D’où le lancement (peu visible en Suisse romande, contrairement à la Suisse alémanique) de ce livre de trop, «Le principe Blocher», ramassis de stupidités et de lieux communs, dans lequel il étale sa conception du Chef, une conception qui remonte à la formation des sous-offs à la fin des années 1950. Autant dire à l’âge des cavernes. D’où cette manif ridicule à Berne où le Chef de la Justice et de la Police, nous refaisant le coup du pompier pyromane, fomente l’émeute et met la capitale sens dessus dessous.

La liste n’est pas exhaustive, loin de là. Dans les médias, ses sbires, les Rime, Perrin, Freysinger, ne cessent de rendre hommage à son bilan de conseiller fédéral alors que chacun sait que sur le plan policier les réductions d’effectifs sont catastrophiques pour le service et que la justice navigue à vue depuis son arrivée à la tête d’un département qui n’a rien à voir avec une usine chimique.
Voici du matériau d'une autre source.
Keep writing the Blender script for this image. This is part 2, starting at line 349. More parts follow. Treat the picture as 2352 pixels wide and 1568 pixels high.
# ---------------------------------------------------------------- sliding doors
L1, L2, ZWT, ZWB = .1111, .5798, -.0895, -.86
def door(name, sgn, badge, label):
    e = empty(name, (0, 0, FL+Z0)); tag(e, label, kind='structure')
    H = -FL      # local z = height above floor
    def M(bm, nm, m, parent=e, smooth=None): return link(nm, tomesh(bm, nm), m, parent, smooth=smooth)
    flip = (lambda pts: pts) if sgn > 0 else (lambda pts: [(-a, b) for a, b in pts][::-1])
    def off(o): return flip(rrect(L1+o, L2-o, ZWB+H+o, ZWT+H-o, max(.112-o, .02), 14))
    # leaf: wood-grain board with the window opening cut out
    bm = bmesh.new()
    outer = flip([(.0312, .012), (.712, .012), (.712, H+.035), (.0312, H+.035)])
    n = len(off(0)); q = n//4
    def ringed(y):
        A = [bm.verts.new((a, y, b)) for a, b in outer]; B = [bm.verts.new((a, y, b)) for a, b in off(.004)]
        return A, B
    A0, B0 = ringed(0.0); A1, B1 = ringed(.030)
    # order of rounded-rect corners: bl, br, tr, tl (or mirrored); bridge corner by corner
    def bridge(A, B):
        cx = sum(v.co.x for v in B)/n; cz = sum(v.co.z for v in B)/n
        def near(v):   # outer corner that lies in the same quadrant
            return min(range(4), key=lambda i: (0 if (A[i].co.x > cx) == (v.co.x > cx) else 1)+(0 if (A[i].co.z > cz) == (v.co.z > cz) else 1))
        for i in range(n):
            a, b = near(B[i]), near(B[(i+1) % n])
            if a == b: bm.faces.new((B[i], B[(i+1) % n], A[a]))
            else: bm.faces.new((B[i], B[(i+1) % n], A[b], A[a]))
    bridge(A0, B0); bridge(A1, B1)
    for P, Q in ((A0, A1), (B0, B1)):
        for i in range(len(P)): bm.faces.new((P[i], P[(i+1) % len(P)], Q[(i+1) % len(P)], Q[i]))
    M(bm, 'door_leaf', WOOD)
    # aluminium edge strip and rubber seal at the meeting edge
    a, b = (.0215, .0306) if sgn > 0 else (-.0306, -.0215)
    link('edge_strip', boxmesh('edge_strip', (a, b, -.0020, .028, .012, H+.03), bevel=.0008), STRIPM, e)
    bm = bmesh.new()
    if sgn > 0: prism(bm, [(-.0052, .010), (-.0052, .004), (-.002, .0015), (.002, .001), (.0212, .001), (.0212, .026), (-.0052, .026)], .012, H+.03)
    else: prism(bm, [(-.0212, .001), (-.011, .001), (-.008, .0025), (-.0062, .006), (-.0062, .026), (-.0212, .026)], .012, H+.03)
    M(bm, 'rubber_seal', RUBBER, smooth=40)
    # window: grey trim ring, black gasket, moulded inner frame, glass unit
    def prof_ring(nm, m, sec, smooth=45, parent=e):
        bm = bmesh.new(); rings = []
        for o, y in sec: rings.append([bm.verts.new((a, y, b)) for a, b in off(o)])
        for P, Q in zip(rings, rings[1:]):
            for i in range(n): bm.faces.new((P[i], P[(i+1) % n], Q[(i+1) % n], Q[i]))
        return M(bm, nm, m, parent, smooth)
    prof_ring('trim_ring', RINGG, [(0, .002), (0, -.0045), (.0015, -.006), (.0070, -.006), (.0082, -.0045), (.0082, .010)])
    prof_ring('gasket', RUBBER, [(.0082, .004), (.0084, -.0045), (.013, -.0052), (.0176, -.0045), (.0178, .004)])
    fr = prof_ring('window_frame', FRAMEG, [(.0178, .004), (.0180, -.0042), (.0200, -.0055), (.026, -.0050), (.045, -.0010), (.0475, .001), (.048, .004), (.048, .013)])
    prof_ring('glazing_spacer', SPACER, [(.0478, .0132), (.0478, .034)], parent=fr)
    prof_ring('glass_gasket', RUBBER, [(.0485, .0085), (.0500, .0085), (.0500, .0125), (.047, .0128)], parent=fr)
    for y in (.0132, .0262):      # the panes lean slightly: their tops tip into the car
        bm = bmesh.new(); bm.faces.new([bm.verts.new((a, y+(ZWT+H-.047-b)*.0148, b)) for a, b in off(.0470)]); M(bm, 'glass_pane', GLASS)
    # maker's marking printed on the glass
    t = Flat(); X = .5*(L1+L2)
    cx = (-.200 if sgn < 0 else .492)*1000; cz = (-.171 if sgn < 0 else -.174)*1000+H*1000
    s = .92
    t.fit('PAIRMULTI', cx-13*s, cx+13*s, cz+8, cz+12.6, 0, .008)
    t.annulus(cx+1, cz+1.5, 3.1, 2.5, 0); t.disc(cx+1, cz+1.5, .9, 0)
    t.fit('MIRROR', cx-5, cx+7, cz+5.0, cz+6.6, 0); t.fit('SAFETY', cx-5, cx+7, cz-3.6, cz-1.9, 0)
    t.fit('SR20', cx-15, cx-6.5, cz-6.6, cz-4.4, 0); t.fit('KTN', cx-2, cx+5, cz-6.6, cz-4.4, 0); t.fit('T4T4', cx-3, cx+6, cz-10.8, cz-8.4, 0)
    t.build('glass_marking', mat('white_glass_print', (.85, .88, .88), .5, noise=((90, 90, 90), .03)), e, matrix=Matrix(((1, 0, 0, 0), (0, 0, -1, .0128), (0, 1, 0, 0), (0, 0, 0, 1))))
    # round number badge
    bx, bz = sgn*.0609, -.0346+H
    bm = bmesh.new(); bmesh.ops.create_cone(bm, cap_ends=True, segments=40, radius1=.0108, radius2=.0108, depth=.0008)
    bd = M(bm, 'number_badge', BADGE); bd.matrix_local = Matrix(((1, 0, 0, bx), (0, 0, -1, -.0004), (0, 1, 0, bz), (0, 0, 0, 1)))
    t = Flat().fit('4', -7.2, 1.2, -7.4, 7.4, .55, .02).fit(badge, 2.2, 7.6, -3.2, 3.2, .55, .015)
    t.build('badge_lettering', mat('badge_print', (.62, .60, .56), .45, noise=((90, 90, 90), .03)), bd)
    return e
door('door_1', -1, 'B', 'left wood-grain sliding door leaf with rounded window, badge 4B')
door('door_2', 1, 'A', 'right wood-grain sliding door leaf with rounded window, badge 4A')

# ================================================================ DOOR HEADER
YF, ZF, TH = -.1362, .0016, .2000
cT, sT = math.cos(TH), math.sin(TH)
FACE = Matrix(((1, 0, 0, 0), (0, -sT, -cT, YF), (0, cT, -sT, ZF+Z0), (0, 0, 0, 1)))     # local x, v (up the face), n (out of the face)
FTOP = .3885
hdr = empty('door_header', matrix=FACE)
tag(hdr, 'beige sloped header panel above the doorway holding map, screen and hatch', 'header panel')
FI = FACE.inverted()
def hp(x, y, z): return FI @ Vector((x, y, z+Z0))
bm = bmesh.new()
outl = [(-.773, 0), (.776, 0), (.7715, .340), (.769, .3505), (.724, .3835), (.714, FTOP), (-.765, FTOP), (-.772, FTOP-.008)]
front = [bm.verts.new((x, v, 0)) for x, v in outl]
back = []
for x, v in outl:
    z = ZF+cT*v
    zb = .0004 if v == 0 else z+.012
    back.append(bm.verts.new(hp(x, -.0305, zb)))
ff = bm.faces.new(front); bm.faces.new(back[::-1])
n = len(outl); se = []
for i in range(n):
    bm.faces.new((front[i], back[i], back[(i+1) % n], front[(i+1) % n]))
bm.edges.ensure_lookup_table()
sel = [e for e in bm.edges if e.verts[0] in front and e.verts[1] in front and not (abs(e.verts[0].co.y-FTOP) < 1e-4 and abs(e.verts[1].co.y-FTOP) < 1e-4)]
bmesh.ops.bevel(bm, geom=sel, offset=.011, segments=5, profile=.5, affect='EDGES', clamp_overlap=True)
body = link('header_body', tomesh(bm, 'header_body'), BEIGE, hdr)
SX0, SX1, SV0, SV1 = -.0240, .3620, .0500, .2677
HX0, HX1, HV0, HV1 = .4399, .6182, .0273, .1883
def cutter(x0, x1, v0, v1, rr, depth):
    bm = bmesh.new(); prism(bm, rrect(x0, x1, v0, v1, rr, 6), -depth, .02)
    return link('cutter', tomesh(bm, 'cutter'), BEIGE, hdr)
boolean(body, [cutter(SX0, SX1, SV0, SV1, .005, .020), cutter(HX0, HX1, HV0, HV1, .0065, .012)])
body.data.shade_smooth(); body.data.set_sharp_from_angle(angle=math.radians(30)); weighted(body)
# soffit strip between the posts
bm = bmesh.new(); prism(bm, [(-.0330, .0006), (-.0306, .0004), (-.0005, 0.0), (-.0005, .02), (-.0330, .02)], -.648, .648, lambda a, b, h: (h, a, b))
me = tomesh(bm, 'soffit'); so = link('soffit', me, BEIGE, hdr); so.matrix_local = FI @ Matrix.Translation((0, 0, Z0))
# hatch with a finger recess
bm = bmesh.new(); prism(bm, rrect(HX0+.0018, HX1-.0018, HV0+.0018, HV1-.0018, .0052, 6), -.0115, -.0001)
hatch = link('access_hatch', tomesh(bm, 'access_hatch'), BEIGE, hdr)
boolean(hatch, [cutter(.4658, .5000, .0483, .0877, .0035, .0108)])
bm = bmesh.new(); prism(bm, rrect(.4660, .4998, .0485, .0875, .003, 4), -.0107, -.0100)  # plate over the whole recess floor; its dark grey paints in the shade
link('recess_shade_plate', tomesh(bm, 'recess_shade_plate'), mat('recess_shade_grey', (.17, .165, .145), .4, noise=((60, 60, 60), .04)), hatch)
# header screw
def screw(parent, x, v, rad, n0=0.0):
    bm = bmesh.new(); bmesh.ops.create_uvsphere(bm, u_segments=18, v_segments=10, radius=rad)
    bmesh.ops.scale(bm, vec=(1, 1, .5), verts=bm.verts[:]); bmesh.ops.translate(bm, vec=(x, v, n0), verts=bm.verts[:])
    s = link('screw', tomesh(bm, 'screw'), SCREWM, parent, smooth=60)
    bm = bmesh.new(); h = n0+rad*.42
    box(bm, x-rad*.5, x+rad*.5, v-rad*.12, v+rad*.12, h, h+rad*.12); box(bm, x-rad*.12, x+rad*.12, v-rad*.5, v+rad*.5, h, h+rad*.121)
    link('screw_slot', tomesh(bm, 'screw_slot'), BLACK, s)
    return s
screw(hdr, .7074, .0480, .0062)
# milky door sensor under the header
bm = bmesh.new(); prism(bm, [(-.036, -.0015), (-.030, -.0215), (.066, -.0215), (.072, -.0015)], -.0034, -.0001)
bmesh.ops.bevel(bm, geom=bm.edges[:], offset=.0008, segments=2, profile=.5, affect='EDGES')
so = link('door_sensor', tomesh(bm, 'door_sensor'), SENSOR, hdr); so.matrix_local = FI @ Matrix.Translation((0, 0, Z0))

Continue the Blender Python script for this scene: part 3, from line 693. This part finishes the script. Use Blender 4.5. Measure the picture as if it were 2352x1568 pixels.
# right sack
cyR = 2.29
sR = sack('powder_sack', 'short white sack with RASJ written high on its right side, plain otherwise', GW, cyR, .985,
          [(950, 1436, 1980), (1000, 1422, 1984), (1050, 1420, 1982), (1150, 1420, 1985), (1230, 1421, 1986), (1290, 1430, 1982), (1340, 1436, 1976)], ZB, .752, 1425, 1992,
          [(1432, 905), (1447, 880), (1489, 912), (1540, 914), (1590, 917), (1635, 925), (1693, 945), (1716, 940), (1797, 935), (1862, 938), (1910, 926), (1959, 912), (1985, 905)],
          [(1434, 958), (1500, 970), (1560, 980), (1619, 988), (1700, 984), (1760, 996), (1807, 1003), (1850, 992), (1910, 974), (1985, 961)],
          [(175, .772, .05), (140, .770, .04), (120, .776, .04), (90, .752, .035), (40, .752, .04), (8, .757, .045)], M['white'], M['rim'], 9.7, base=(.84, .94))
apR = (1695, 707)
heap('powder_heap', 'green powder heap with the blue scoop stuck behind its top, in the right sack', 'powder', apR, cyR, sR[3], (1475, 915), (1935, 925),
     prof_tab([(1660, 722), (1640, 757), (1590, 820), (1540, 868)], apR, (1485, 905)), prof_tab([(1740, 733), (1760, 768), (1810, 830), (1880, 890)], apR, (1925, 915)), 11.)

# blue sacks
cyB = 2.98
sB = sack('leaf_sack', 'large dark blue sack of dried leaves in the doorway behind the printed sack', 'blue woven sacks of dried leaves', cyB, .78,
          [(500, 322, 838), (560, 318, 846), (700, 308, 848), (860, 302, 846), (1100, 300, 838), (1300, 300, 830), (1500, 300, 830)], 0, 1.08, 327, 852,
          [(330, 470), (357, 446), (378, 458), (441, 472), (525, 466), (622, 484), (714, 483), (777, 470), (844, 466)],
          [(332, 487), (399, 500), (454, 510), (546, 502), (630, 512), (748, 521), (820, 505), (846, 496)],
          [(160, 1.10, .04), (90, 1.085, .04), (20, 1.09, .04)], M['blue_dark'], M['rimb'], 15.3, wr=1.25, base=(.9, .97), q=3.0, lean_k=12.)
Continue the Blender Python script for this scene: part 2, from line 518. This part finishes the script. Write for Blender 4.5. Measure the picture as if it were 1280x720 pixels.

La légère progression de l’UDC aux élections d’octobre due au travail en profondeur de militants qui ont mouillé leur chemise, contrairement à d’autres, nous a caché par effet de trompe-l’œil le rejet qui montait.

Mais les baffes électorales retentissantes prises au second tour par l’UDC à Lausanne, Zurich et Saint-Gall auraient dû déciller les yeux des observateurs qui n’ont rien vu venir, malgré la clairvoyance de Pascal Couchepin qui sut dire au bon moment que la Suisse n’avait pas besoin de «Duce»… J’en suis, je fais mon mea culpa. Non sans me dire qu’on peut parfois prendre du plaisir à s’être trompé.

Reste à rendre un hommage appuyé à Christophe Darbellay qui, en bon démocrate-chrétien valaisan, a su mener à chef (avec minuscule) une cabale du tonnerre de Dieu. Le pays lui en sera éternellement reconnaissant.